### STORED DATA
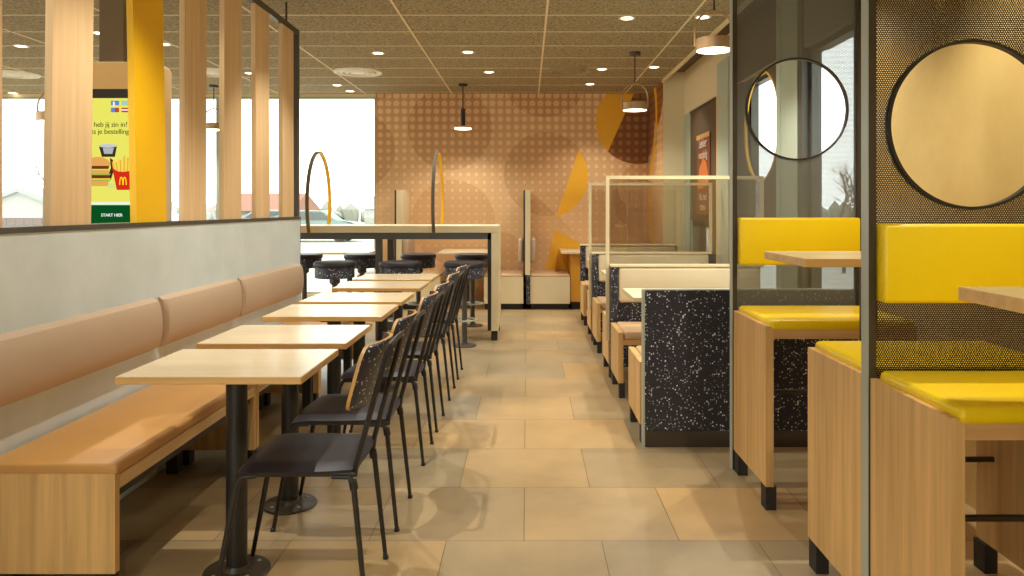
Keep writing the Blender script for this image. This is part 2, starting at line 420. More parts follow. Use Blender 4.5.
def text(name, body, size, loc, rot, mat, parent, align='CENTER', sx=1.0):
    cu = bpy.data.curves.new(name, 'FONT'); cu.body = body; cu.size = size; cu.align_x = align; cu.extrude = 0.0005; cu.space_character = 0.95
    cu.materials.append(mat)
    o = bpy.data.objects.new(name, cu); COL.objects.link(o); o.rotation_euler = rot; o.scale = (sx, 1, 1)
    o.parent = parent; p = parent; off = Vector((0,0,0))
    while p: off += Vector(p.location); p = p.parent
    o.location = Vector(loc) - off
    me = bpy.data.meshes.new_from_object(o.evaluated_get(bpy.context.evaluated_depsgraph_get()))
    m = bpy.data.objects.new(name, me); COL.objects.link(m)
    m.rotation_euler = o.rotation_euler; m.scale = o.scale; m.location = o.location; m.parent = parent
    bpy.data.objects.remove(o)
    return m
r = thing('poster', 'brown food poster with white lettering on the window screen beside the pillar', 'poster', (XR-0.014, 8.2, 1.22))
bm = new(); box(bm, XR-0.014, XR-0.002, 7.95, 8.55, 1.24, 2.12); obj('poster_board', bm, plain('poster_brown', rgb(128,74,40), 0.5), r, True)
bm = new(); box(bm, XR-0.018, XR-0.013, 7.95, 8.55, 2.08, 2.13); obj('poster_clip', bm, M['ply'], r, True)
mo = plain('poster_orange', rgb(214,120,60), 0.5); mw = plain('poster_white', rgb(240,226,210), 0.5)
bm = new(); prism(bm, [(8.5,1.52),(8.0,1.56),(8.02,1.68),(8.12,1.82),(8.2,1.84),(8.26,1.94),(8.3,1.82),(8.42,1.76),(8.47,1.62)], fYZ(XR-0.016), 0.002); obj('picture', bm, mo, r, True)
RY = (PI/2, 0, -PI/2)
text('lettering', 'Lekker', 0.15, (XR-0.017, 8.25, 1.98), RY, mw, r, sx=0.9)
text('lettering', 'voordelig', 0.13, (XR-0.017, 8.25, 1.86), RY, mw, r, sx=0.85)
text('lettering', 'Nu met', 0.12, (XR-0.017, 8.25, 1.40), RY, mw, r)
text('lettering', 'menu', 0.12, (XR-0.017, 8.25, 1.29), RY, mw, r)

# ------------------------------------------------------------------ left: partition, slat screen, banquette
PX = -1.83
bm = new(); box(bm, PX-0.11, PX, 0.6, 6.05, 0, 1.222); p = struct('wall_partition', bm, M['plaster'])
bm = new(); box(bm, PX-0.115, PX+0.004, 0.6, 6.055, 1.222, 1.244); obj('cap', bm, M['dark_metal'], p)
bm = new(); box(bm, PX-0.112, PX+0.002, 6.05, 6.056, 0, 1.222); obj('end_trim', bm, M['dark_metal'], p)
r = thing('slat_screen', 'row of upright oak slats and one yellow slat on the pale partition', 'screen', (PX-0.03, 4.2, 1.244))
sl = [(2.36,2.63,0.0),(2.89,3.16,-0.035),(3.545,3.84,0.06),(4.025,4.30,-0.01),(4.55,4.83,-0.012),(5.10,5.37,0.025),(5.65,5.92,0.012),(1.85,2.12,0.02),(1.3,1.57,-0.02)]
for i, (a, b, tilt) in enumerate(sl):
    z0, z1 = 1.244, 2.70; d = tilt*1.0
    bm = new()
    poly = [(a-d*0.15, z0), (b-d*0.15, z0), (b-d, z1), (a-d, z1)]
    prism(bm, poly, fYZ(PX-0.040), 0.030)
    s = obj('slat', bm, M['slat_yellow'] if i == 2 else M['wood_slat'], r, True)
    if i == 2: s['label'] = 'yellow slat'
bm = new(); box(bm, PX-0.045, PX-0.005, 0.7, 6.05, 2.70, 2.745); obj('top_beam', bm, M['dark_metal'], r, True)
bm = new(); box(bm, PX-0.045, PX-0.005, 6.005, 6.05, 1.244, 2.70); obj('post', bm, M['dark_metal'], r, True)
for yy in (2.2, 3.9, 5.78):
    bm = new(); cyl(bm, (PX-0.025, yy, 2.745), (PX-0.025, yy, 2.9), 0.008, 8); obj('hanger_rod', bm, M['bronze'], r, True)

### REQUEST
The listing above needs to be output again exactly. Don't include the pictures.

### THE RESPONSE
Keep writing the Blender script for this image. This is part 2, starting at line 420. More parts follow. Use Blender 4.5.
def text(name, body, size, loc, rot, mat, parent, align='CENTER', sx=1.0):
    cu = bpy.data.curves.new(name, 'FONT'); cu.body = body; cu.size = size; cu.align_x = align; cu.extrude = 0.0005; cu.space_character = 0.95
    cu.materials.append(mat)
    o = bpy.data.objects.new(name, cu); COL.objects.link(o); o.rotation_euler = rot; o.scale = (sx, 1, 1)
    o.parent = parent; p = parent; off = Vector((0,0,0))
    while p: off += Vector(p.location); p = p.parent
    o.location = Vector(loc) - off
    me = bpy.data.meshes.new_from_object(o.evaluated_get(bpy.context.evaluated_depsgraph_get()))
    m = bpy.data.objects.new(name, me); COL.objects.link(m)
    m.rotation_euler = o.rotation_euler; m.scale = o.scale; m.location = o.location; m.parent = parent
    bpy.data.objects.remove(o)
    return m
r = thing('poster', 'brown food poster with white lettering on the window screen beside the pillar', 'poster', (XR-0.014, 8.2, 1.22))
bm = new(); box(bm, XR-0.014, XR-0.002, 7.95, 8.55, 1.24, 2.12); obj('poster_board', bm, plain('poster_brown', rgb(128,74,40), 0.5), r, True)
bm = new(); box(bm, XR-0.018, XR-0.013, 7.95, 8.55, 2.08, 2.13); obj('poster_clip', bm, M['ply'], r, True)
mo = plain('poster_orange', rgb(214,120,60), 0.5); mw = plain('poster_white', rgb(240,226,210), 0.5)
bm = new(); prism(bm, [(8.5,1.52),(8.0,1.56),(8.02,1.68),(8.12,1.82),(8.2,1.84),(8.26,1.94),(8.3,1.82),(8.42,1.76),(8.47,1.62)], fYZ(XR-0.016), 0.002); obj('picture', bm, mo, r, True)
RY = (PI/2, 0, -PI/2)
text('lettering', 'Lekker', 0.15, (XR-0.017, 8.25, 1.98), RY, mw, r, sx=0.9)
text('lettering', 'voordelig', 0.13, (XR-0.017, 8.25, 1.86), RY, mw, r, sx=0.85)
text('lettering', 'Nu met', 0.12, (XR-0.017, 8.25, 1.40), RY, mw, r)
text('lettering', 'menu', 0.12, (XR-0.017, 8.25, 1.29), RY, mw, r)

# ------------------------------------------------------------------ left: partition, slat screen, banquette
PX = -1.83
bm = new(); box(bm, PX-0.11, PX, 0.6, 6.05, 0, 1.222); p = struct('wall_partition', bm, M['plaster'])
bm = new(); box(bm, PX-0.115, PX+0.004, 0.6, 6.055, 1.222, 1.244); obj('cap', bm, M['dark_metal'], p)
bm = new(); box(bm, PX-0.112, PX+0.002, 6.05, 6.056, 0, 1.222); obj('end_trim', bm, M['dark_metal'], p)
r = thing('slat_screen', 'row of upright oak slats and one yellow slat on the pale partition', 'screen', (PX-0.03, 4.2, 1.244))
sl = [(2.36,2.63,0.0),(2.89,3.16,-0.035),(3.545,3.84,0.06),(4.025,4.30,-0.01),(4.55,4.83,-0.012),(5.10,5.37,0.025),(5.65,5.92,0.012),(1.85,2.12,0.02),(1.3,1.57,-0.02)]
for i, (a, b, tilt) in enumerate(sl):
    z0, z1 = 1.244, 2.70; d = tilt*1.0
    bm = new()
    poly = [(a-d*0.15, z0), (b-d*0.15, z0), (b-d, z1), (a-d, z1)]
    prism(bm, poly, fYZ(PX-0.040), 0.030)
    s = obj('slat', bm, M['slat_yellow'] if i == 2 else M['wood_slat'], r, True)
    if i == 2: s['label'] = 'yellow slat'
bm = new(); box(bm, PX-0.045, PX-0.005, 0.7, 6.05, 2.70, 2.745); obj('top_beam', bm, M['dark_metal'], r, True)
bm = new(); box(bm, PX-0.045, PX-0.005, 6.005, 6.05, 1.244, 2.70); obj('post', bm, M['dark_metal'], r, True)
for yy in (2.2, 3.9, 5.78):
    bm = new(); cyl(bm, (PX-0.025, yy, 2.745), (PX-0.025, yy, 2.9), 0.008, 8); obj('hanger_rod', bm, M['bronze'], r, True)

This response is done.